Taylor Swift is truly a girl's girl
The fate of Ophelia
Look, life is too short to pretend you don’t like Taylor Swift.
If I leave you in a room for 2 hours and play Shake It Off on a loop. You will end up humming ‘haters gonna hate, hate, hate, hate’ till the next decade.
I was listening to her song, The Fate of Ophelia and the boost of self confidence I got at: “I swore my loyalty to me, myself and I” is something I haven’t felt in a long time.
In Shakespeare’s Hamlet, Ophelia was a young noblewoman in love with Prince Hamlet. He also loves her back. Life is good.
But then, Hamlet’s father is murdered by his brother Claudius and Hamlet spirals into rage & gets obsessed with revenge. Ophelia gets caught in the wreckage as her father uses her as a pawn to spy on Hamlet.
Hamlet who was already paranoid turns on her. Tells her he never loved her and humiliates her publicly.
Then he accidentally kills her father.
So now the man she loves has rejected her and murdered her father. She is completely alone in a court full of people playing power games who see her grief as an inconvenience.
She loses her mind. Wanders the castle singing broken songs. And then she drowns.
She never fights back. Never gets to choose. Every man in her life used her for his own purpose and when she was broken beyond repair, they all looked away.
She became one of literature’s most famous casualties.
Taylor looked at that story and said: No.
She flipped the script of her tragic ending by making Ophelia own up to her agency: “I swore my loyalty to me, myself and I”

Most of the time Taylor gives a modern woman, the confidence to slay.
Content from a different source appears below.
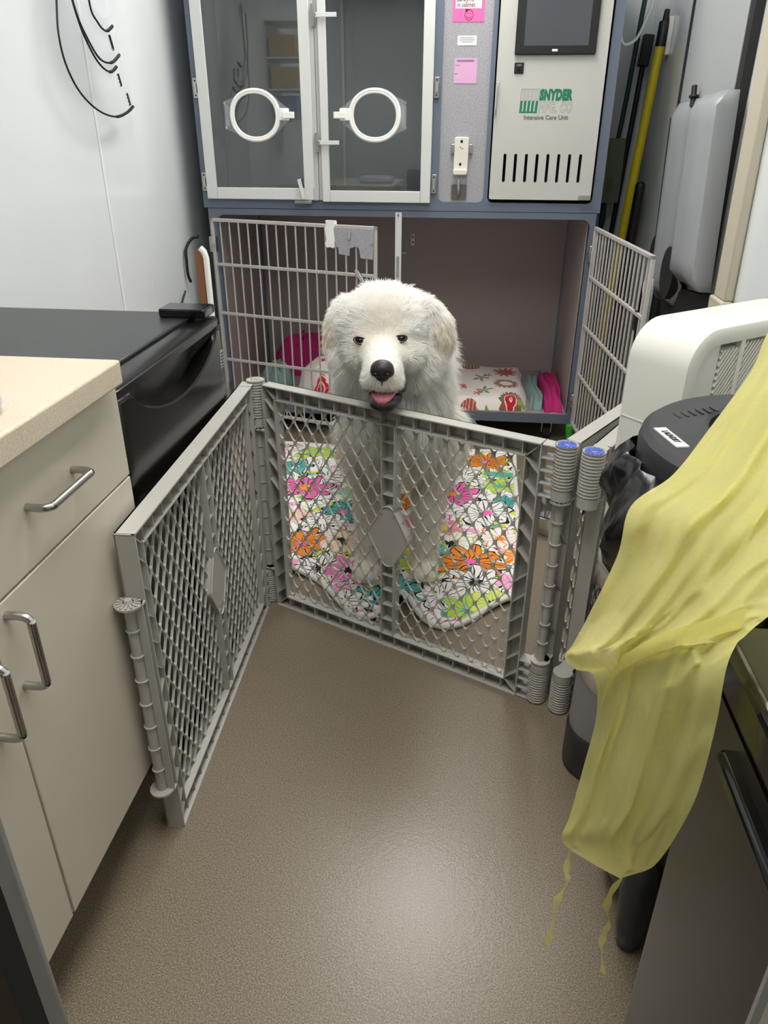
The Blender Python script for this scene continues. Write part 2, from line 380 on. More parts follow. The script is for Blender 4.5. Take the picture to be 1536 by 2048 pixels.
M = dict(lilacbox=mat('lavender_box', '#7f7fc0', .5), 
    floor=m_floor(), wall=m_wall(), ceil=mat('ceiling_white', '#e8e8e4', .8), trim=mat('white_trim', '#eef0ee', .35),
    counter=m_speckle('speckled_counter', '#d8cab4', '#cbbba3', '#e2d8c6', 420, .35),
    cabinet=mat('cream_laminate', '#d6cfbf', .38, var=.04, vscale=3), dark=mat('dark_void', '#17130f', .8),
    steel=mat('brushed_steel', '#b9b7b4', .3, 1.0), chrome=mat('polished_steel', '#d0d0d0', .12, 1.0),
    blackgloss=mat('black_gloss_plastic', '#0b0b0c', .12), blacktop=mat('black_textured_top', '#2a2c2e', .33, bump=.15, bscale=500),
    fridge=mat('black_fridge_door', '#0d0c0b', .22, bump=.03, bscale=400), black=mat('black_plastic', '#121213', .4),
    blue=mat('blue_grey_enamel', '#667080', .38), frame=mat('white_aluminium', '#d3d6d4', .3), liner=mat('grey_liner', '#b4b8ba', .35),
    cageliner=mat('grey_mauve_liner', '#9c918f', .45), cream=mat('cream_enamel', '#c3c3bd', .35),
    speck=m_speckle('hammered_grey_panel', '#a3a2a7', '#929196', '#b4b3b8', 260, .4),
    gate=mat('taupe_plastic', '#bab7b0', .42, var=.08, vscale=8), gatecap=mat('blue_plastic_cap', '#5c72c8', .4),
    rod=mat('galvanised_bar', '#bdb8b4', .4, .15), pane=m_glass(refl=1.8), whiteplastic=mat('white_plastic', '#f1f1ec', .3),
    fan=mat('ivory_plastic', '#e8e7df', .35), darkgrey=mat('charcoal_plastic', '#2c2d30', .42), midgrey=mat('grey_plastic', '#98979a', .45),
    bag=mat('black_bin_liner', '#101012', .22, bump=.4, bscale=25), yellow=mat('yellow_pole_paint', '#d9c51d', .35), gown=m_gown(),
    hose=mat('dark_green_hose', '#143a37', .4), floral=m_floral(), holiday=m_holiday(), piping=mat('white_piping', '#e9e6e0', .8),
    sage=mat('sage_fleece', '#7d9c96', .95, bump=.3, bscale=120), pink=mat('magenta_fleece', '#b9266f', .95, bump=.3, bscale=80),
    fur=m_fur(), skin=mat('dog_undercoat', '#efe9da', .85), nose=mat('dog_nose', '#2b2225', .38, bump=.3, bscale=500), lip=mat('dog_lip', '#241b1c', .35),
    tongue=mat('dog_tongue', '#a9606b', .4, bump=.2, bscale=300), eye=mat('dog_eye', '#0d0806', .05),
    notepink=mat('hot_pink_card', '#ee6cab', .6), notelilac=mat('lilac_note', '#dba9cf', .6), paper=mat('white_paper', '#efefec', .6), ink=mat('dark_ink', '#2a2a2c', .6),
    logogreen=mat('logo_green', '#0f7a58', .5), logogrey=mat('logo_outline_grey', '#7c8a83', .5), screen=mat('dark_screen', '#50545a', .12),
    film=m_film('clear_film', '#e8f0f4', .10), clearpl=m_film('clear_acrylic', '#e8eef0', .10), wicker=m_wicker(), fleece=mat('beige_fleece', '#c9bfb0', .95, bump=.5, bscale=70),
    orange=mat('brown_board', '#8c5a38', .6), green=mat('bright_green_plastic', '#39a52f', .4), grey=mat('light_grey_panel', '#a6a9aa', .4), beige=mat('beige_rail', '#c3bca8', .45),
    cover=mat('silver_grey_cover', '#94979a', .35), rubber=mat('rubber', '#1d1c1c', .6), olive=mat('olive_plastic', '#66705a', .5), tan=mat('tan_bin_plastic', '#c09a4c', .5), jamb=mat('grey_door_frame', '#8e8c88', .4), brown=mat('dark_brown_door', '#2a1c14', .45),
    cloth=mat('white_cloth', '#d8d0c4', .9), purple=mat('lavender_plastic', '#cfcbe6', .3))

# ------------------------------------------------------------------ the room
XL, XR, YB, YF, ZC = -1.165, .74, 4.0, -1.5, 2.44
struct(MB().box((XL-.1, YF-.1, -.1), (XR+.1, YB+.1, 0)).build('floor', M['floor']))
struct(MB().box((XL-.1, YF-.1, ZC), (XR+.1, YB+.1, ZC+.1)).build('ceiling', M['ceil']))
struct(MB().box((XL-.1, YF, 0), (XL, YB, ZC)).build('wall_left', M['wall']))
struct(MB().box((XR, YF, 0), (XR+.1, YB, ZC)).build('wall_right', M['wall']))
struct(MB().box((XL-.1, YB, 0), (XR+.1, YB+.1, ZC)).build('wall_back', M['wall']))
struct(MB().box((XL-.1, YF-.1, 0), (XR+.1, YF, ZC)).build('wall_front', M['wall']))
struct(MB().box((XL, 2.437, .0), (XL+.004, 2.45, ZC)).build('trim_1', M['trim'], bevel=.0015))
struct(MB().box((XL, 2.715, .0), (XL+.0015, 2.725, .78)).build('trim_2', M['wall']))

def ceiling_light(label, x0, x1, y0, y1, power):
    t = thing('ceiling_light', label, 'light', ((x0+x1)/2, (y0+y1)/2, ZC-.04), 'ceiling troffers')
    f = MB()
    for a, b in (((x0-.02,y0-.02),(x1+.02,y0)), ((x0-.02,y1),(x1+.02,y1+.02)), ((x0-.02,y0),(x0,y1)), ((x1,y0),(x1+.02,y1))):
        f.box((a[0],a[1],ZC-.035), (b[0],b[1],ZC))
    f.build('frame', M['trim'], t)
    MB().box((x0,y0,ZC-.02), (x1,y1,ZC-.012)).build('diffuser', m_emit('lamp_diffuser', (1,.975,.94,1), power), t)
ceiling_light('white ceiling troffer above the cage doors', -.42, .18, 2.15, 3.35, LAMP_MAIN)
ceiling_light('white ceiling troffer just inside the doorway', -.42, .18, .1, 1.3, LAMP_REAR)

# door frame edges beside the lens
struct(MB().box((-.50,.302,0), (-.316,.312,.98)).build('door_1', M['brown']))
struct(MB().box((-.318,.300,0), (-.2935,.306,.98)).build('trim_3', M['rubber']))
struct(MB().box((-.2935,.298,0), (-.279,.302,.98)).build('trim_4', M['jamb'], bevel=.001))
struct(MB().box((.1425,.2085,0), (.1465,.211,.96)).build('trim_5', M['jamb']))
struct(MB().box((.1465,.2095,0), (.24,.214,.96)).build('trim_6', M['beige']))

# ------------------------------------------------------------------ counter run on the left
def pull(name, parent, p, q, out, r=.0055):
    """bow handle: p and q on the face, standing out"""
    p, q, out = Vector(p), Vector(q), Vector(out); d = (q-p)
    pts = [p, p+out*.7, p+out+d*.06, p+out+d*.14, q+out-d*.14, q+out-d*.06, q+out*.7, q]
    return MB().tube(catmull(pts, 4), r, 10).build(name, M['steel'], parent, smooth=60)
FX = -.55
t = thing('base_cabinet', 'cream laminate base cabinet with steel bow handles under the speckled counter', 'cabinet', (-.86, .66, 0))
MB().box((XL+.003, .24, .157), (FX-.019, 1.078, .875)).box((XL+.003, .24, .0), (FX-.09, 1.06, .157)).build('carcass', M['cabinet'], t)
dr = MB().box((FX-.018, .672, .713), (FX, 1.079, .873)).build('drawer', M['cabinet'], t, bevel=.0015)
pull('handle', dr, (FX, .79, .795), (FX, .91, .795), (.032,0,0))
dr = MB().box((FX-.018, .25, .713), (FX, .668, .873)).build('drawer', M['cabinet'], t, bevel=.0015)
pull('handle', dr, (FX, .40, .795), (FX, .52, .795), (.032,0,0))
do = MB().box((FX-.018, .672, .158), (FX, 1.079, .709)).build('door', M['cabinet'], t, bevel=.0015)
pull('handle', do, (FX, .700, .69), (FX, .700, .58), (.032,0,0))
do = MB().box((FX-.018, .25, .158), (FX, .668, .709)).build('door', M['cabinet'], t, bevel=.0015)
pull('handle', do, (FX, .632, .665), (FX, .632, .555), (.032,0,0))
tag(MB().box((XL+.003, .22, .876), (-.525, 1.06, .914)).build('countertop', M['counter'], bevel=.004), 'beige speckled solid countertop above the cream cabinet', 'countertop')
p = MB().prism(rrect(-.78, -.558, .60, .84, .05, 6), lambda a, b, d: (a, b, d), .9155, .955)
tag(p.build('counter_device', M['purple'], bevel=.012), 'pale lavender rounded device on the countertop at the left edge', 'device')

# mini fridge
FR = -.563; y0, y1 = 1.093, 1.665
t = thing('mini_fridge', 'black mini fridge between the cream cabinet and the cage', 'fridge', (-.85, 1.33, 0))
MB().box((XL+.03, y0, .02), (FR-.062, y1, .853)).build('body', M['blacktop'], t, bevel=.004)
for yy in (y0+.04, y1-.04): MB().cyl((FR-.1, yy, 0), (FR-.1, yy, .022), .015).build('foot', M['rubber'], t)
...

Almost all of her songs affirm this:
tolerate it was inspired by the book Rebecca, the du Maurier novel about a woman drowning in devotion to an indifferent husband.
In my tears ricochet a dead woman narrates her own funeral. But this ghost doesn’t drift away into nothing. She haunts back.
In *mad woman,* the world tells her she’s crazy for being angry. She doesn’t accept it.
Taylor writes a lot about boy trouble. Messy relationships, betrayal, heartbreak, being gaslit, being discarded, being the other woman, being the one who stayed too long.
But the boy trouble is never the end of the story.
It’s the middle. The complication.
The end of the story is always the woman standing back up or just a simple happy ending to a tragic love story.
Taking inspiration from books & tragic stories is not enough, her lyrics hit the right chords in our minds and heart because of how they are written.
Taylor’s biggest strength is how specific she gets in her descriptions of moments, places, and sensations in her songs.
Instead of telling you, “this relationship made me constantly anxious because I never knew where it was going,” she makes you feel that anxiety by singing the words:
are we out of the woods yet?
are we in the clear yet?
— Out of The Woods
Instead of saying, “I was doing well after our breakup, but then you called me, and I felt sad again,” she sings:
You call me up again just to break me like a promise
— All Too Well
Instead of “I was lonely and broken, but then you made me feel loved again”, she sings:
And when I felt like I was an old cardigan
Under someone’s bed
You put me on and said I was your favorite
— cardigan
The woman treats the entire world like raw material. Novels, overheard conversations, maths class, someone’s grief essay. Everything becomes a song.
Her own philosophy borrows from Nora Ephron: “Everything is copy.”
I kind of love that.
If this essay made you want to go listen to Taylor Swift on repeat, good. That was the intent.